*Aim*. Start at the first line of the material below and retype each line through the one containing "R = math.radians", exactly.

** START OF Dataset extract **

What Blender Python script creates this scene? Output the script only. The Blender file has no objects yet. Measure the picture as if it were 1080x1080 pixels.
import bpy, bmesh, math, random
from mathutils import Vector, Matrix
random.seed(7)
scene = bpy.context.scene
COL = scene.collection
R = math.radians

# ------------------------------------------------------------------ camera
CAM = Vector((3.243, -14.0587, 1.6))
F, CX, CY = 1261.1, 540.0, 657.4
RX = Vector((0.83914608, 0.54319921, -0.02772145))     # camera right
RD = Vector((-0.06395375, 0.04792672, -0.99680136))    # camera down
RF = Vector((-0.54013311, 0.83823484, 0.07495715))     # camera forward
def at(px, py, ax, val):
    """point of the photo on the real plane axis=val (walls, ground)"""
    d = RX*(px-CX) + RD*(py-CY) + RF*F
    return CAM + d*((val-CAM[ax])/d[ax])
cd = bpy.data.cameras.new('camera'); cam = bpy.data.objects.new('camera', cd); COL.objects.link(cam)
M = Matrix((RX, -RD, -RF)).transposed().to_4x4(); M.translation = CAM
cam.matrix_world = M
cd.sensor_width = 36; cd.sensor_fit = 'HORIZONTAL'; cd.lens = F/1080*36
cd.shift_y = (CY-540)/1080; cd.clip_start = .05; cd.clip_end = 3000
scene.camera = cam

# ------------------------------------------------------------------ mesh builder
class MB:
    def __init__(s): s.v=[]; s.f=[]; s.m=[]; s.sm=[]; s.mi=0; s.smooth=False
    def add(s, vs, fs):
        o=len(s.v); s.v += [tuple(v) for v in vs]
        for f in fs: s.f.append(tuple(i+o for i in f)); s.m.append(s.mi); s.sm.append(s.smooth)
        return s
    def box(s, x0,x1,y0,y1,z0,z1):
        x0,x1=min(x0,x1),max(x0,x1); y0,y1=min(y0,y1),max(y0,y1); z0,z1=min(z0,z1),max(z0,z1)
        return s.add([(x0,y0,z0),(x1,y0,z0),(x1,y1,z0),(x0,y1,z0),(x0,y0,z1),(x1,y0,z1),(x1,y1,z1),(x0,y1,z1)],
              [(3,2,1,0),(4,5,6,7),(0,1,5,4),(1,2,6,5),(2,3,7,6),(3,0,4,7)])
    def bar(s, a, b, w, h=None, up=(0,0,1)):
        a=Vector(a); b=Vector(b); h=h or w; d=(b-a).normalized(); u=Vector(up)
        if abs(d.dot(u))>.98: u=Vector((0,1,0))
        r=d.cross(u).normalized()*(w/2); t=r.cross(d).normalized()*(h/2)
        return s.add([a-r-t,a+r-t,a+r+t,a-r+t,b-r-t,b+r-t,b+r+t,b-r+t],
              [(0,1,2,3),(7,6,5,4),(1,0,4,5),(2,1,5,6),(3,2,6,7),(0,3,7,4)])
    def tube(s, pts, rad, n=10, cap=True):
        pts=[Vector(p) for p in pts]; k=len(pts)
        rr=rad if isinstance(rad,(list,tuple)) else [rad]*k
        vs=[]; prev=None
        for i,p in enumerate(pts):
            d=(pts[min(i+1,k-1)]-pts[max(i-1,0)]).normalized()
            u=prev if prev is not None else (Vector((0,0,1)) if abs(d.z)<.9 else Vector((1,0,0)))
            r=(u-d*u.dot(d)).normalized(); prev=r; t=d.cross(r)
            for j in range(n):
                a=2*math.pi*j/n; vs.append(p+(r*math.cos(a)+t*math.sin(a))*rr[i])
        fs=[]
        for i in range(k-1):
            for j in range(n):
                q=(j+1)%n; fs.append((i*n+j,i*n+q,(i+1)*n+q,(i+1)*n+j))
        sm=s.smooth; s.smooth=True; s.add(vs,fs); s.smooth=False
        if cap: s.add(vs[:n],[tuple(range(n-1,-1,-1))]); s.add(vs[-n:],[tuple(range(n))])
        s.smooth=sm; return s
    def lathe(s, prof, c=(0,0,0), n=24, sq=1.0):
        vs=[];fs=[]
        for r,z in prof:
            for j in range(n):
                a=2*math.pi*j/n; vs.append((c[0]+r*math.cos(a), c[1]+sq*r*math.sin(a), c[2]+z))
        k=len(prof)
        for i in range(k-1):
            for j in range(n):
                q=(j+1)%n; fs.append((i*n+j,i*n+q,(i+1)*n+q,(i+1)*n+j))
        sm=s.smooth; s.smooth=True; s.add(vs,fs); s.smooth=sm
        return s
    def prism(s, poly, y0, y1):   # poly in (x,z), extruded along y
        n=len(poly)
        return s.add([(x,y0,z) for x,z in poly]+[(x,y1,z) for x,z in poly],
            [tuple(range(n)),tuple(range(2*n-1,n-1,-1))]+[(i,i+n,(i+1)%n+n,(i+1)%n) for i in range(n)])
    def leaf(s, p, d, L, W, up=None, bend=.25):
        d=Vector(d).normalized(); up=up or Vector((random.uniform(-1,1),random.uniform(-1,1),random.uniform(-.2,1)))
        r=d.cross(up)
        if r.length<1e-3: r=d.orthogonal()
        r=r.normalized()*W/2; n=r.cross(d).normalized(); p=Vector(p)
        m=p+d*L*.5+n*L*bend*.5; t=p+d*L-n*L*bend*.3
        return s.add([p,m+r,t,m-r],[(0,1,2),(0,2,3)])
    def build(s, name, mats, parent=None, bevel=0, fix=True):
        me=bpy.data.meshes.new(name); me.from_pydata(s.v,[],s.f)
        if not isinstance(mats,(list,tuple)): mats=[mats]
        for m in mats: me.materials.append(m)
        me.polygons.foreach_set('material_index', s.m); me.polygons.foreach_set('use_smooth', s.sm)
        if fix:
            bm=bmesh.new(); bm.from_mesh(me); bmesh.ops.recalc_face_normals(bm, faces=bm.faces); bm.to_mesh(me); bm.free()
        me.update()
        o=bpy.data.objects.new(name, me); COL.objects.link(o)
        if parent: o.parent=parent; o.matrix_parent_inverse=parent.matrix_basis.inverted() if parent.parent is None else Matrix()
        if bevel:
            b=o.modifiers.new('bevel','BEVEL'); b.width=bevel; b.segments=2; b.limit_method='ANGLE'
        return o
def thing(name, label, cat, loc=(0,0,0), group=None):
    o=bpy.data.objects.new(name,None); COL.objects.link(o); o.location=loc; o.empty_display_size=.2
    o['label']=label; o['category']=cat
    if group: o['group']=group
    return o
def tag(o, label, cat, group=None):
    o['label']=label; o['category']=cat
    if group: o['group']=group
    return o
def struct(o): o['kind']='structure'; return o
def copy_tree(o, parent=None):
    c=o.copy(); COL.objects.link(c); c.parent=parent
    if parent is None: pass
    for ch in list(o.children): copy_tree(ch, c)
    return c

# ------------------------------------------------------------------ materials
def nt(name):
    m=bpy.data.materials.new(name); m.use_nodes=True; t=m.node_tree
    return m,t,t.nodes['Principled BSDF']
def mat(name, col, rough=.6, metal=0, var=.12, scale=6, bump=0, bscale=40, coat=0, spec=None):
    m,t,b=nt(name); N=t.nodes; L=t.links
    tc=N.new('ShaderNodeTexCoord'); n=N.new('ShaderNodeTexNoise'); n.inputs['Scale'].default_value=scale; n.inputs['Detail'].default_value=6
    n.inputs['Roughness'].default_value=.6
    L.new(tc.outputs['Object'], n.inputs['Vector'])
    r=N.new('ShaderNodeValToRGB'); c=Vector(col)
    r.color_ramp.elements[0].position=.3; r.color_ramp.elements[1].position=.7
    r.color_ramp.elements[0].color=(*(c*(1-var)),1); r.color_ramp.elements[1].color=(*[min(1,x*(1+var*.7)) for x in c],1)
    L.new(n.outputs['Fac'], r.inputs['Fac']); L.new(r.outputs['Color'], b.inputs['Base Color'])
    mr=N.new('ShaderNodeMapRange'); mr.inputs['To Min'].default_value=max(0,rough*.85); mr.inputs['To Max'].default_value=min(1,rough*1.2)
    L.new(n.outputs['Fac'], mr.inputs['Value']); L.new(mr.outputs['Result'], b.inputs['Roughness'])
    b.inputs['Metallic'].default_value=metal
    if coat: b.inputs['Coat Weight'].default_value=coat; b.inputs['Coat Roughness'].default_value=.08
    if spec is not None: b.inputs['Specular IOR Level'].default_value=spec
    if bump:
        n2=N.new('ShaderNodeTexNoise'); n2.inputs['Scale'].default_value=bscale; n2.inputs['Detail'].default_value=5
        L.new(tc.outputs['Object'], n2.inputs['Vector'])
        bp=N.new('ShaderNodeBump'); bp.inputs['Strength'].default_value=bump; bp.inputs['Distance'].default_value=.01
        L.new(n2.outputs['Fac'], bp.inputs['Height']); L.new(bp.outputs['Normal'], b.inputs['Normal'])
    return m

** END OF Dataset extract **

*Solution to this task*.
What Blender Python script creates this scene? Output the script only. The Blender file has no objects yet. Measure the picture as if it were 1080x1080 pixels.
import bpy, bmesh, math, random
from mathutils import Vector, Matrix
random.seed(7)
scene = bpy.context.scene
COL = scene.collection
R = math.radians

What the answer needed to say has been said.